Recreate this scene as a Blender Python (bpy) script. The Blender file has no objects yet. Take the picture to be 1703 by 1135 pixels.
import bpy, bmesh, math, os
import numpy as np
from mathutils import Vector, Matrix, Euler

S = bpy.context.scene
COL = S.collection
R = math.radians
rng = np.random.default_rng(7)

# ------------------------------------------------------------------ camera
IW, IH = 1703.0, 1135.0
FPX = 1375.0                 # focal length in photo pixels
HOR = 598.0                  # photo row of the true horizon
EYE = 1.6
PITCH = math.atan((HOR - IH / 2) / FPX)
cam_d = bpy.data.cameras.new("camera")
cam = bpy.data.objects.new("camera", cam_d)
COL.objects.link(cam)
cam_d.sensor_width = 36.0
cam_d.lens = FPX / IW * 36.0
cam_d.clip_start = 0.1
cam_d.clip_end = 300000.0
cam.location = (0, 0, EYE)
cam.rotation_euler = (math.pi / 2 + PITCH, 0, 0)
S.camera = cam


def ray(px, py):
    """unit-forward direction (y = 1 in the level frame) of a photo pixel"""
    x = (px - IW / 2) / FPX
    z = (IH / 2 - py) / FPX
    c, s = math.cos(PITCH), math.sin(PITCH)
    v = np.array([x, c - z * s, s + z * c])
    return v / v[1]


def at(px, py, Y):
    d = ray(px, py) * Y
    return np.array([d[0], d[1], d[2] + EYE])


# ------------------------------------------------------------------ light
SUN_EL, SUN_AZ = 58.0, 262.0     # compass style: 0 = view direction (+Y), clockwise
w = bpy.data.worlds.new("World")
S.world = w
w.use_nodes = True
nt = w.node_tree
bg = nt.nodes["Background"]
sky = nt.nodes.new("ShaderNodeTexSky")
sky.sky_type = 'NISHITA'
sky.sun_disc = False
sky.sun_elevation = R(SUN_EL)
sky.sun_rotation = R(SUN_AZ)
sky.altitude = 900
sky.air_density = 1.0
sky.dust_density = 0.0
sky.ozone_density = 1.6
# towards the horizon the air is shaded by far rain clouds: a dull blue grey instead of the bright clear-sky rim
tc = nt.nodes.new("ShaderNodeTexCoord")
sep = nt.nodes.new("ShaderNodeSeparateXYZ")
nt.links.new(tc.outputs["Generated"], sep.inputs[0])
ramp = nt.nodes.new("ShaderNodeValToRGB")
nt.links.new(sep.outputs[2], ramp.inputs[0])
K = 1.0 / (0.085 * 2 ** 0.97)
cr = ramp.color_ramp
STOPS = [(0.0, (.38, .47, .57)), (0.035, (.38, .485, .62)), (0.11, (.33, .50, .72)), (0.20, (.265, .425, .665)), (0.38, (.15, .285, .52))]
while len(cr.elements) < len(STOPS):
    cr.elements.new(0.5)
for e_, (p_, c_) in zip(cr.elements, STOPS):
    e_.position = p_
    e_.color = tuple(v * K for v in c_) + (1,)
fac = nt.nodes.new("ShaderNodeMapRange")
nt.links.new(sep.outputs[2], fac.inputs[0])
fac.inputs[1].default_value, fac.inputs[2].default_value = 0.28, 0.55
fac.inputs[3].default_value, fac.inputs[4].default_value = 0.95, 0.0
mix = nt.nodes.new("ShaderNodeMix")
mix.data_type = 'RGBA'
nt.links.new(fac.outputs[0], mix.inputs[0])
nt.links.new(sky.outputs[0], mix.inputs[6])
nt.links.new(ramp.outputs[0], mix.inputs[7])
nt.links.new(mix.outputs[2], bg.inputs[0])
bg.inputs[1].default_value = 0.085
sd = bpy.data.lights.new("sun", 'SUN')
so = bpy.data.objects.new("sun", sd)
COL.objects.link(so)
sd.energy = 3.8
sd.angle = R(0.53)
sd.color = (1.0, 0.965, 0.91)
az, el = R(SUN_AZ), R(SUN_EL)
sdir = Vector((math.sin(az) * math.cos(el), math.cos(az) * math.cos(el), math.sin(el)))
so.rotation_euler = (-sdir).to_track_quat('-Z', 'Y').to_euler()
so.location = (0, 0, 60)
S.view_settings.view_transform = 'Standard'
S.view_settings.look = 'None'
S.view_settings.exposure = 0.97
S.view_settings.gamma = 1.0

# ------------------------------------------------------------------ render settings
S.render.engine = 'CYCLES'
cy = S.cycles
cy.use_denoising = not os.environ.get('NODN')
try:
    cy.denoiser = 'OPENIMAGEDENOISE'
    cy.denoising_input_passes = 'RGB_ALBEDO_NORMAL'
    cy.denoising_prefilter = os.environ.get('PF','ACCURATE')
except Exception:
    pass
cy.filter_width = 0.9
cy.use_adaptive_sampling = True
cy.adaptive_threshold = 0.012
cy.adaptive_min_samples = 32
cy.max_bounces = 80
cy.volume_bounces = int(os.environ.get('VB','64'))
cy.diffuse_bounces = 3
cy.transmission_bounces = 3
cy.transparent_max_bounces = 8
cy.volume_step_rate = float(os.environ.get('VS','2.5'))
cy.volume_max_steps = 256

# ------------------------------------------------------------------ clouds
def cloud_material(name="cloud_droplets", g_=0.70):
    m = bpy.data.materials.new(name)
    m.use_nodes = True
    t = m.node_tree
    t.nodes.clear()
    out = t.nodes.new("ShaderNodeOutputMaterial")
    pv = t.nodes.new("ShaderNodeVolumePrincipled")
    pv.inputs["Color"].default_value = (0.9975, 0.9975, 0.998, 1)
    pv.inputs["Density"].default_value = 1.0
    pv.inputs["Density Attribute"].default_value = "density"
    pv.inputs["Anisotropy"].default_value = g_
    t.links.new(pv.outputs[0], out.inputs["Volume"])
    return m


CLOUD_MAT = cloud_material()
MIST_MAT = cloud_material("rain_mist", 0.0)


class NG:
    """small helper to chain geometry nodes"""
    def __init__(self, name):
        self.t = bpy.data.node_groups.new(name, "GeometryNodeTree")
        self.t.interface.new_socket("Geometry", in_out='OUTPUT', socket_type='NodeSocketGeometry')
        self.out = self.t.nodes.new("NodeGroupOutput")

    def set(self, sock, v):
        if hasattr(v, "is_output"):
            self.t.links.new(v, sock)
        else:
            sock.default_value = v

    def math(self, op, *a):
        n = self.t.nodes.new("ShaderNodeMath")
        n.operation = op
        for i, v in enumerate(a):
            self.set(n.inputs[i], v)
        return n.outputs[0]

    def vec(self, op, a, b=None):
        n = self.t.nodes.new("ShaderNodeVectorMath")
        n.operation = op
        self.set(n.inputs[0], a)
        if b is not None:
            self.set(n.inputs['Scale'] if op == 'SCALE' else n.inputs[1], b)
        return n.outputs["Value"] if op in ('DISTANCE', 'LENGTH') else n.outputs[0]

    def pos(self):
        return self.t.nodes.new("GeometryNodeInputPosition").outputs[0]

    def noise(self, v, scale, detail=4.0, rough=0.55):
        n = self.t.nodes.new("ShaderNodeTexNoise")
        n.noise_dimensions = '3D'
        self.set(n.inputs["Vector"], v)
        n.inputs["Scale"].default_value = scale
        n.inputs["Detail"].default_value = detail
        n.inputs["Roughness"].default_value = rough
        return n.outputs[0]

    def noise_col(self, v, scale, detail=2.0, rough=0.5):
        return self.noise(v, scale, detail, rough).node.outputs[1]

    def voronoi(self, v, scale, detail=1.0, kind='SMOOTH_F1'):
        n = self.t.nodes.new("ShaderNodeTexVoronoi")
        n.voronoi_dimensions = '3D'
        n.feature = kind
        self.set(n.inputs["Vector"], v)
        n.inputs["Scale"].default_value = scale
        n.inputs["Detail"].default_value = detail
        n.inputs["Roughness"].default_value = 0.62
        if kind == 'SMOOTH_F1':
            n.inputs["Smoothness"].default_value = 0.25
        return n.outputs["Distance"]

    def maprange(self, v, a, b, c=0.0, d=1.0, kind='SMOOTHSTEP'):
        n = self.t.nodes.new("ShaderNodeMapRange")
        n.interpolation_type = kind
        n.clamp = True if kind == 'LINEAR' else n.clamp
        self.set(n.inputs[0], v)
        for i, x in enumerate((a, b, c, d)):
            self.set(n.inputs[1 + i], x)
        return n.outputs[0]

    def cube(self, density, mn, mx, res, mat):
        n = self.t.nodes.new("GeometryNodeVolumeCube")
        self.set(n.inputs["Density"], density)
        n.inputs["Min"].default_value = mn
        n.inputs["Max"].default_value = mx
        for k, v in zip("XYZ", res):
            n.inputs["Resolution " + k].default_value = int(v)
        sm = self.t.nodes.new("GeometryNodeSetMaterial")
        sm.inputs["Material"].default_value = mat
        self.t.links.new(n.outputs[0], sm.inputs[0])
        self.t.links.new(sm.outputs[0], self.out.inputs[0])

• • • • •

Starting with the first line of the data above, copy each line exactly until you reach the line with "return np.array([d[0], d[1], d[2] + EYE])"; include that line as well.

Exercise output
Recreate this scene as a Blender Python (bpy) script. The Blender file has no objects yet. Take the picture to be 1703 by 1135 pixels.
import bpy, bmesh, math, os
import numpy as np
from mathutils import Vector, Matrix, Euler

S = bpy.context.scene
COL = S.collection
R = math.radians
rng = np.random.default_rng(7)

# ------------------------------------------------------------------ camera
IW, IH = 1703.0, 1135.0
FPX = 1375.0                 # focal length in photo pixels
HOR = 598.0                  # photo row of the true horizon
EYE = 1.6
PITCH = math.atan((HOR - IH / 2) / FPX)
cam_d = bpy.data.cameras.new("camera")
cam = bpy.data.objects.new("camera", cam_d)
COL.objects.link(cam)
cam_d.sensor_width = 36.0
cam_d.lens = FPX / IW * 36.0
cam_d.clip_start = 0.1
cam_d.clip_end = 300000.0
cam.location = (0, 0, EYE)
cam.rotation_euler = (math.pi / 2 + PITCH, 0, 0)
S.camera = cam


def ray(px, py):
    """unit-forward direction (y = 1 in the level frame) of a photo pixel"""
    x = (px - IW / 2) / FPX
    z = (IH / 2 - py) / FPX
    c, s = math.cos(PITCH), math.sin(PITCH)
    v = np.array([x, c - z * s, s + z * c])
    return v / v[1]


def at(px, py, Y):
    d = ray(px, py) * Y
    return np.array([d[0], d[1], d[2] + EYE])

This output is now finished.